PSTAT 5A Practice Worksheet 3
Comprehensive Review: Probability, Counting, an Conditional Probability
Instructions and Overview
⏰ Time Allocation:
Section A (Warm-up): 8 minutes
Section B (Intermediate): 15 minutes
Section C (Advanced): 12 minutes
Section D (Review): 15 minutes
Total: 50 minutes
📝 Important Instructions:
Use the formulas provided for guidance
Round final answers to 4 decimal places unless otherwise specified
Identify your approach before calculating
Use calculator as needed
📚 Key Formulas Reference:
Basic Probability:
Conditional Probability: \(P(A|B) = \frac{P(A \cap B)}{P(B)}\)
Law of Total Probability: \(P(A) = \sum P(A|B_i) \cdot P(B_i)\)
Addition Rule: \(P(A \cup B) = P(A) + P(B) - P(A \cap B)\)
Multiplication Rule: \(P(A \cap B) = P(A) \cdot P(B|A) = P(B) \cdot P(A|B)\)
Counting:
Multiplication Rule: If a procedure consists of \(k\) steps, with \(n_1\) ways for step 1, \(n_2\) for step 2, …, \(n_k\) for step \(k\), then total ways: \(n_1 \times n_2 \times \cdots \times n_k\)
Factorial: \(n! = n \times (n-1) \times (n-2) \times \cdots \times 2 \times 1\)
Permutations: \(P(n,r) = \frac{n!}{(n-r)!}\)
Combinations: \(C(n,r) = \binom{n}{r} = \frac{n!}{r!(n-r)!}\)
Section A: Probability
⏱️ Estimated time: 8 minutes
Problem A1: Probability Distributions
Each row in the table below is a proposed grade distribution for a class. Identify each as a valid or invalid probability distribution, and explain your reasoning.
| Class | A | B | C | D | F |
|---|---|---|---|---|---|
| (a) | 0.3 | 0.3 | 0.3 | 0.2 | 0.1 |
| (b) | 0 | 0 | 1 | 0 | 0 |
| (c) | 0.3 | 0.3 | 0.3 | 0 | 0 |
| (d) | 0.3 | 0.5 | 0.2 | 0.1 | -0.1 |
| (e) | 0.2 | 0.4 | 0.2 | 0.1 | 0.1 |
| (f) | 0 | -0.1 | 1.1 | 0 | 0 |
Work Space:
Section B: Permutations and Combination
⏱️ Estimated time: 15 minutes
Problem B1: Permutations and Combinations
A cybersecurity team needs to create a secure access protocol.

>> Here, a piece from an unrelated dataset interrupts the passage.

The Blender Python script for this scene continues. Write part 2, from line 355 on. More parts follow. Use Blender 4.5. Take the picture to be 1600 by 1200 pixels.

Part (a): How many 6-character passwords can be formed using 3 specific letters and 3 specific digits if repetitions are not allowed and letters must come before digits?
Since letters must come before digits, think of this as two separate arrangement problems:
First, arrange the 3 letters in the first 3 positions
Then, arrange the 3 digits in the last 3 positions
Use the multiplication principle to combine these results
Part (b): If the team wants to select 4 people from 12 employees to form a security committee where order doesn’t matter, how many ways can this be done?
Since order doesn’t matter, this is a combination problem. Ask yourself:
Are we arranging people in specific positions, or just selecting a group?
Which formula should you use: \(P(n,r)\) or \(C(n,r)\)?
Work Space:
Section C: Conditional Probability
⏱️ Estimated time: 12 minutes
Problem C1: Drawing Cards (Without Replacement)
You draw two cards, one after the other, from a standard 52-card deck without putting the first card back. Let
A = \(\{\text{“first card is a heart”}\}\),
B = \(\{\text{“second card is an ace”}\}\).
P(A)
\(P\bigl(A\text{ and }B\bigr)\)
\(P\bigl(B\mid A\bigr)\)
P(B)
Compare your answers in (3) vs. (4). Why are they different (or the same)? What does this tell you about drawing cards without replacement?
Work Space:
Section D: Conditional Probability
⏱️ Estimated time: 15 minutes
Problem D1: Advanced Counting with Restrictions
A restaurant offers a prix fixe menu where customers must choose:
1 appetizer from 6 options
1 main course from 8 options
1 dessert from 5 options
However, there are restrictions:
If you choose the seafood appetizer, you cannot choose the vegetarian main course
If you choose the chocolate dessert, you must choose either the beef or chicken main course (3 of the 8 main courses)
Part (a): How many valid meal combinations are possible?
Part (b): If customers choose randomly among valid combinations, what is the probability someone chooses the chocolate dessert?
Work Space: